I have been working recently with a Drupal application where it is necessary to bring in some data from a non-Drupal database. Eventually these features might roll into a module and the data may move into Drupal but for the moment it sits alone in another database.
An hour or so today disappeared into trying to figure out why various theme_ functions did not work properly. Calling theme('item_list', $list); for example returned broken pages and error messages in the log. After searching for what I was doing wrong in calling theme_ it finally hit me that the error log messages were complaining about not finding the system table and not having parts of the theme. From there it was quick to find the information (which I posted as a comment as well).
The upshot is you have to return to the 'default' database before doing theme work.
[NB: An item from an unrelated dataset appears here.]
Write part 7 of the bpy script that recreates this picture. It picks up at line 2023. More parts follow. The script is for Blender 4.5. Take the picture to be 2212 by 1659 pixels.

Read the full version for a code examples.
For example this doesn't work properly:
<?php
db_set_active('mydb');
//Things to do with mydb
$content .= theme('table', $header, $rows);
$content .= theme('pager', NULL, 10);
db_set_active('default');
return $content;
?>
With that you'll get a broken page that doesn't display the theme properly and some errors in your php error log. If, instead you close the connection to 'mydb' before you call the theme functions. So this code does work:
<?php
db_set_active('mydb');
//Things to do with mydb
db_set_active('default');
$content .= theme('table', $header, $rows);
$content .= theme('pager', NULL, 10);
return $content;
?>
5 Comments
init_theme() will cover you
If you call init_theme() with your database safe, theme() should generally no longer worry about the db. But when it's trying to figure out what theme to load, it does look in the system table.
Call init_theme() first?
To be sure I understand call init_theme() before changing databases?
init_theme()
I ran into this issue as well, when calling across to a different Drupal database. As josh and merlin said, init_theme() is the answer.
Normally the theme system is lazily-initiated, so init_theme() is called the first time you try to theme something, and it then pulls its data out of the database. That's why you normally never have to call it. If your first theme() call happens when you're using a different database, though, then it will initialize out of the foreign database. Calling it manually before you theme anything will make it all play nice.
init_theme() or not...
...the second approach makes a lot more sense regardless. Grab the data from the alien DB and rush as quickly as possible back to Drupal land. The ease of switching databases has made my life certainly a lot easier while keeping Drupal in sync with 5 other DBs that are live, while the Drupal version is being developed behind the scenes. Love it!
My situation exactly
Though I'm only working with a couple of databases I'm in the same boat. It is great to be able to take a horridly designed Access database, move it to MySQL, keep users using the interface they're comfortable with and all the while work on the new system, modules and share data. In my case I have a non-normalized monolithic table that should be a dozen tables. Import the data into profiles and then use MySQL to provide a view with the same name and columns as the old table and Access is none the wiser that its end days are near.